begin Material provided
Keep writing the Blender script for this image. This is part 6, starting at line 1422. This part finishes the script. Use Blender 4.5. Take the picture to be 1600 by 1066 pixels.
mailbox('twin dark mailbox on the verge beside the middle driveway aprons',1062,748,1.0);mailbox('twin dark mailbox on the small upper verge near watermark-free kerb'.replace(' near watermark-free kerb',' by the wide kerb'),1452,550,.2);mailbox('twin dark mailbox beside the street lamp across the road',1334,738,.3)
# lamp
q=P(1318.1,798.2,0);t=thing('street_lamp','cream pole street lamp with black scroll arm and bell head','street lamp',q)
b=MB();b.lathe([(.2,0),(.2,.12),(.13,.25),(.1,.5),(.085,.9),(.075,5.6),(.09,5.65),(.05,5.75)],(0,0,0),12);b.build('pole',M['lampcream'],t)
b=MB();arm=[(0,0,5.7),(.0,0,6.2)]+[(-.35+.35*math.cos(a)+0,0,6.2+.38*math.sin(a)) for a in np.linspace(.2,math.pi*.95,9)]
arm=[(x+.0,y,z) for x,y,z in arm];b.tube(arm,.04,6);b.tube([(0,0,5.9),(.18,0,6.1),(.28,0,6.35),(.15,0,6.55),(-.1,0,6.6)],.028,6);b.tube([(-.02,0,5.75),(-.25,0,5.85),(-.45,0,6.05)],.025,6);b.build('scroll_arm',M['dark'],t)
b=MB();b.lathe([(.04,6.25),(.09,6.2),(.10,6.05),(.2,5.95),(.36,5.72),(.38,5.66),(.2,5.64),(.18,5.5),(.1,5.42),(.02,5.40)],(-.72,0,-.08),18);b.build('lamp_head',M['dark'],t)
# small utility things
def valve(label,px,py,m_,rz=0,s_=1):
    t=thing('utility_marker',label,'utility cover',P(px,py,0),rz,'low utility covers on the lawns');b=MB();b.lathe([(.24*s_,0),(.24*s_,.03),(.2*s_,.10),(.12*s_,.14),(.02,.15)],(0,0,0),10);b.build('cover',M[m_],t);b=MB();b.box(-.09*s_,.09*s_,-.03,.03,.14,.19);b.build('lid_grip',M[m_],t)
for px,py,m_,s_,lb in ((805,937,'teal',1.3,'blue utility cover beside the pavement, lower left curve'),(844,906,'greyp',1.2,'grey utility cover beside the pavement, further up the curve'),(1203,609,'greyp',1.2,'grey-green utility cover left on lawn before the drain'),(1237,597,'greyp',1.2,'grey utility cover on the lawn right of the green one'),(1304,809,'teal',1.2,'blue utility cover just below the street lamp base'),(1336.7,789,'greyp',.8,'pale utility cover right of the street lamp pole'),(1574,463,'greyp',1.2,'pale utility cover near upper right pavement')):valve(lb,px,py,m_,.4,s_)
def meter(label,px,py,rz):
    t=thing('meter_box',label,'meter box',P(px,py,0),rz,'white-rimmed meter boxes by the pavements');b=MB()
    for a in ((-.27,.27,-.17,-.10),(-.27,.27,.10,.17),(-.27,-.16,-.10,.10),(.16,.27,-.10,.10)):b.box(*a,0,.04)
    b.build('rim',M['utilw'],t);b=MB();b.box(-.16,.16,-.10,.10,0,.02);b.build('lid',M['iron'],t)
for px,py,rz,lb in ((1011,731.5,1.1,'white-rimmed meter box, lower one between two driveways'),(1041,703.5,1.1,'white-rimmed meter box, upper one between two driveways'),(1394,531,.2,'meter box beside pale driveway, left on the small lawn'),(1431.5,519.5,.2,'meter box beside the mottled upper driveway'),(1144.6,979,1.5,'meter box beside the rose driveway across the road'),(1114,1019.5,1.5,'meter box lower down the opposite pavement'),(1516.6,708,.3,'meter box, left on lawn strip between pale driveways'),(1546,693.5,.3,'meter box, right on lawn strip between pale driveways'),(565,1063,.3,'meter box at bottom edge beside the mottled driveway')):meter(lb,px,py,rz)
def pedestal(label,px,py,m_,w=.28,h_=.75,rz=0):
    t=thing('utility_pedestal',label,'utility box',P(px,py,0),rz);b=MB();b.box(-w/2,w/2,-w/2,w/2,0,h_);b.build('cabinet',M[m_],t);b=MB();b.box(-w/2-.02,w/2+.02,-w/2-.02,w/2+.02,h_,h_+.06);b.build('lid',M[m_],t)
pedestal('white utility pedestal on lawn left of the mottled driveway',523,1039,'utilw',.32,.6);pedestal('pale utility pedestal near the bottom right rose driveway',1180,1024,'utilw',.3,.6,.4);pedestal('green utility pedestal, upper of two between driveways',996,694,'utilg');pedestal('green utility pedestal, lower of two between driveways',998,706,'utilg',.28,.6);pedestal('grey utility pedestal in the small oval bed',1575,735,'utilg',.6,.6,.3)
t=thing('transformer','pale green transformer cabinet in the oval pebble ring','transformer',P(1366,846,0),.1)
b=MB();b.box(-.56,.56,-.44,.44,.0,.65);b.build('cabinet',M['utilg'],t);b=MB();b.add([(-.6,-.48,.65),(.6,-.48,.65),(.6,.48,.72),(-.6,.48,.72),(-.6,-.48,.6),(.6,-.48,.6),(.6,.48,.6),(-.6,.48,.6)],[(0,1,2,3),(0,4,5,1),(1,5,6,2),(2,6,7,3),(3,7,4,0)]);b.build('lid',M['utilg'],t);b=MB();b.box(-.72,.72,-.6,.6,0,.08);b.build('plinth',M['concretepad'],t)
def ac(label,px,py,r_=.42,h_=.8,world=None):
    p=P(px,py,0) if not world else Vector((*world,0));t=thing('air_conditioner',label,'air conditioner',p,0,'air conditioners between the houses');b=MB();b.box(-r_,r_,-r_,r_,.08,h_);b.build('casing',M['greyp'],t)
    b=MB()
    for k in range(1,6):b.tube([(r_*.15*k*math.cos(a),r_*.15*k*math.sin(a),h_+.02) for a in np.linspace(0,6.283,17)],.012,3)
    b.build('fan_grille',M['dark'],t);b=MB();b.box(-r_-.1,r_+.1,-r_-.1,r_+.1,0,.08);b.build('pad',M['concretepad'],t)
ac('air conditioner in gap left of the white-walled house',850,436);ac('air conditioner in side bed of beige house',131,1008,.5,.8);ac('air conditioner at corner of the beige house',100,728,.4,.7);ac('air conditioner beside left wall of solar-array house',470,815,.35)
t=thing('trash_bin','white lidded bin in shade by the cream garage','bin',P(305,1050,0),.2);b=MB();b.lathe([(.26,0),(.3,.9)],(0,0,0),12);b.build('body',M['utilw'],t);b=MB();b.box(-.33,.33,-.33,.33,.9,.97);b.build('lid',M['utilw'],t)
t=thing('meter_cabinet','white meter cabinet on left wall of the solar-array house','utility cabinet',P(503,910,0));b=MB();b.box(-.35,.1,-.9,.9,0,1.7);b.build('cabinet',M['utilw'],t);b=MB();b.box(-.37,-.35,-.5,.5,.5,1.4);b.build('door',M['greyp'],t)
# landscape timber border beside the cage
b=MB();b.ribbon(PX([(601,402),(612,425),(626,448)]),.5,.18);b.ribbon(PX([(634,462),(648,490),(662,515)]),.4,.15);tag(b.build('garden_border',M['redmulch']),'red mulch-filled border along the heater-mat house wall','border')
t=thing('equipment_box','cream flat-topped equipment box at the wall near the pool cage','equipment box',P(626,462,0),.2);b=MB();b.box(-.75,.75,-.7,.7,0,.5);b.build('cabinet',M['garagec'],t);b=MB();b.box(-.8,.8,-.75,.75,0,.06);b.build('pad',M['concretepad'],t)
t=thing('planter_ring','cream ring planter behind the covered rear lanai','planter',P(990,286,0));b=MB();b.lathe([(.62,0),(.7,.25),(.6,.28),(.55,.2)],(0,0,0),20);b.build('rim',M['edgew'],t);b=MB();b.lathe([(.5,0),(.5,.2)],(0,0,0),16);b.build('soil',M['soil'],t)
end Material provided
- [Set problem]: Quote the whole listing above, leaving nothing out.

- [Result for this exercise]:
Keep writing the Blender script for this image. This is part 6, starting at line 1422. This part finishes the script. Use Blender 4.5. Take the picture to be 1600 by 1066 pixels.
mailbox('twin dark mailbox on the verge beside the middle driveway aprons',1062,748,1.0);mailbox('twin dark mailbox on the small upper verge near watermark-free kerb'.replace(' near watermark-free kerb',' by the wide kerb'),1452,550,.2);mailbox('twin dark mailbox beside the street lamp across the road',1334,738,.3)
# lamp
q=P(1318.1,798.2,0);t=thing('street_lamp','cream pole street lamp with black scroll arm and bell head','street lamp',q)
b=MB();b.lathe([(.2,0),(.2,.12),(.13,.25),(.1,.5),(.085,.9),(.075,5.6),(.09,5.65),(.05,5.75)],(0,0,0),12);b.build('pole',M['lampcream'],t)
b=MB();arm=[(0,0,5.7),(.0,0,6.2)]+[(-.35+.35*math.cos(a)+0,0,6.2+.38*math.sin(a)) for a in np.linspace(.2,math.pi*.95,9)]
arm=[(x+.0,y,z) for x,y,z in arm];b.tube(arm,.04,6);b.tube([(0,0,5.9),(.18,0,6.1),(.28,0,6.35),(.15,0,6.55),(-.1,0,6.6)],.028,6);b.tube([(-.02,0,5.75),(-.25,0,5.85),(-.45,0,6.05)],.025,6);b.build('scroll_arm',M['dark'],t)
b=MB();b.lathe([(.04,6.25),(.09,6.2),(.10,6.05),(.2,5.95),(.36,5.72),(.38,5.66),(.2,5.64),(.18,5.5),(.1,5.42),(.02,5.40)],(-.72,0,-.08),18);b.build('lamp_head',M['dark'],t)
# small utility things
def valve(label,px,py,m_,rz=0,s_=1):
    t=thing('utility_marker',label,'utility cover',P(px,py,0),rz,'low utility covers on the lawns');b=MB();b.lathe([(.24*s_,0),(.24*s_,.03),(.2*s_,.10),(.12*s_,.14),(.02,.15)],(0,0,0),10);b.build('cover',M[m_],t);b=MB();b.box(-.09*s_,.09*s_,-.03,.03,.14,.19);b.build('lid_grip',M[m_],t)
for px,py,m_,s_,lb in ((805,937,'teal',1.3,'blue utility cover beside the pavement, lower left curve'),(844,906,'greyp',1.2,'grey utility cover beside the pavement, further up the curve'),(1203,609,'greyp',1.2,'grey-green utility cover left on lawn before the drain'),(1237,597,'greyp',1.2,'grey utility cover on the lawn right of the green one'),(1304,809,'teal',1.2,'blue utility cover just below the street lamp base'),(1336.7,789,'greyp',.8,'pale utility cover right of the street lamp pole'),(1574,463,'greyp',1.2,'pale utility cover near upper right pavement')):valve(lb,px,py,m_,.4,s_)
def meter(label,px,py,rz):
    t=thing('meter_box',label,'meter box',P(px,py,0),rz,'white-rimmed meter boxes by the pavements');b=MB()
    for a in ((-.27,.27,-.17,-.10),(-.27,.27,.10,.17),(-.27,-.16,-.10,.10),(.16,.27,-.10,.10)):b.box(*a,0,.04)
    b.build('rim',M['utilw'],t);b=MB();b.box(-.16,.16,-.10,.10,0,.02);b.build('lid',M['iron'],t)
for px,py,rz,lb in ((1011,731.5,1.1,'white-rimmed meter box, lower one between two driveways'),(1041,703.5,1.1,'white-rimmed meter box, upper one between two driveways'),(1394,531,.2,'meter box beside pale driveway, left on the small lawn'),(1431.5,519.5,.2,'meter box beside the mottled upper driveway'),(1144.6,979,1.5,'meter box beside the rose driveway across the road'),(1114,1019.5,1.5,'meter box lower down the opposite pavement'),(1516.6,708,.3,'meter box, left on lawn strip between pale driveways'),(1546,693.5,.3,'meter box, right on lawn strip between pale driveways'),(565,1063,.3,'meter box at bottom edge beside the mottled driveway')):meter(lb,px,py,rz)
def pedestal(label,px,py,m_,w=.28,h_=.75,rz=0):
    t=thing('utility_pedestal',label,'utility box',P(px,py,0),rz);b=MB();b.box(-w/2,w/2,-w/2,w/2,0,h_);b.build('cabinet',M[m_],t);b=MB();b.box(-w/2-.02,w/2+.02,-w/2-.02,w/2+.02,h_,h_+.06);b.build('lid',M[m_],t)
pedestal('white utility pedestal on lawn left of the mottled driveway',523,1039,'utilw',.32,.6);pedestal('pale utility pedestal near the bottom right rose driveway',1180,1024,'utilw',.3,.6,.4);pedestal('green utility pedestal, upper of two between driveways',996,694,'utilg');pedestal('green utility pedestal, lower of two between driveways',998,706,'utilg',.28,.6);pedestal('grey utility pedestal in the small oval bed',1575,735,'utilg',.6,.6,.3)
t=thing('transformer','pale green transformer cabinet in the oval pebble ring','transformer',P(1366,846,0),.1)
b=MB();b.box(-.56,.56,-.44,.44,.0,.65);b.build('cabinet',M['utilg'],t);b=MB();b.add([(-.6,-.48,.65),(.6,-.48,.65),(.6,.48,.72),(-.6,.48,.72),(-.6,-.48,.6),(.6,-.48,.6),(.6,.48,.6),(-.6,.48,.6)],[(0,1,2,3),(0,4,5,1),(1,5,6,2),(2,6,7,3),(3,7,4,0)]);b.build('lid',M['utilg'],t);b=MB();b.box(-.72,.72,-.6,.6,0,.08);b.build('plinth',M['concretepad'],t)
def ac(label,px,py,r_=.42,h_=.8,world=None):
    p=P(px,py,0) if not world else Vector((*world,0));t=thing('air_conditioner',label,'air conditioner',p,0,'air conditioners between the houses');b=MB();b.box(-r_,r_,-r_,r_,.08,h_);b.build('casing',M['greyp'],t)
    b=MB()
    for k in range(1,6):b.tube([(r_*.15*k*math.cos(a),r_*.15*k*math.sin(a),h_+.02) for a in np.linspace(0,6.283,17)],.012,3)
    b.build('fan_grille',M['dark'],t);b=MB();b.box(-r_-.1,r_+.1,-r_-.1,r_+.1,0,.08);b.build('pad',M['concretepad'],t)
ac('air conditioner in gap left of the white-walled house',850,436);ac('air conditioner in side bed of beige house',131,1008,.5,.8);ac('air conditioner at corner of the beige house',100,728,.4,.7);ac('air conditioner beside left wall of solar-array house',470,815,.35)
t=thing('trash_bin','white lidded bin in shade by the cream garage','bin',P(305,1050,0),.2);b=MB();b.lathe([(.26,0),(.3,.9)],(0,0,0),12);b.build('body',M['utilw'],t);b=MB();b.box(-.33,.33,-.33,.33,.9,.97);b.build('lid',M['utilw'],t)
t=thing('meter_cabinet','white meter cabinet on left wall of the solar-array house','utility cabinet',P(503,910,0));b=MB();b.box(-.35,.1,-.9,.9,0,1.7);b.build('cabinet',M['utilw'],t);b=MB();b.box(-.37,-.35,-.5,.5,.5,1.4);b.build('door',M['greyp'],t)
# landscape timber border beside the cage
b=MB();b.ribbon(PX([(601,402),(612,425),(626,448)]),.5,.18);b.ribbon(PX([(634,462),(648,490),(662,515)]),.4,.15);tag(b.build('garden_border',M['redmulch']),'red mulch-filled border along the heater-mat house wall','border')
t=thing('equipment_box','cream flat-topped equipment box at the wall near the pool cage','equipment box',P(626,462,0),.2);b=MB();b.box(-.75,.75,-.7,.7,0,.5);b.build('cabinet',M['garagec'],t);b=MB();b.box(-.8,.8,-.75,.75,0,.06);b.build('pad',M['concretepad'],t)
t=thing('planter_ring','cream ring planter behind the covered rear lanai','planter',P(990,286,0));b=MB();b.lathe([(.62,0),(.7,.25),(.6,.28),(.55,.2)],(0,0,0),20);b.build('rim',M['edgew'],t);b=MB();b.lathe([(.5,0),(.5,.2)],(0,0,0),16);b.build('soil',M['soil'],t)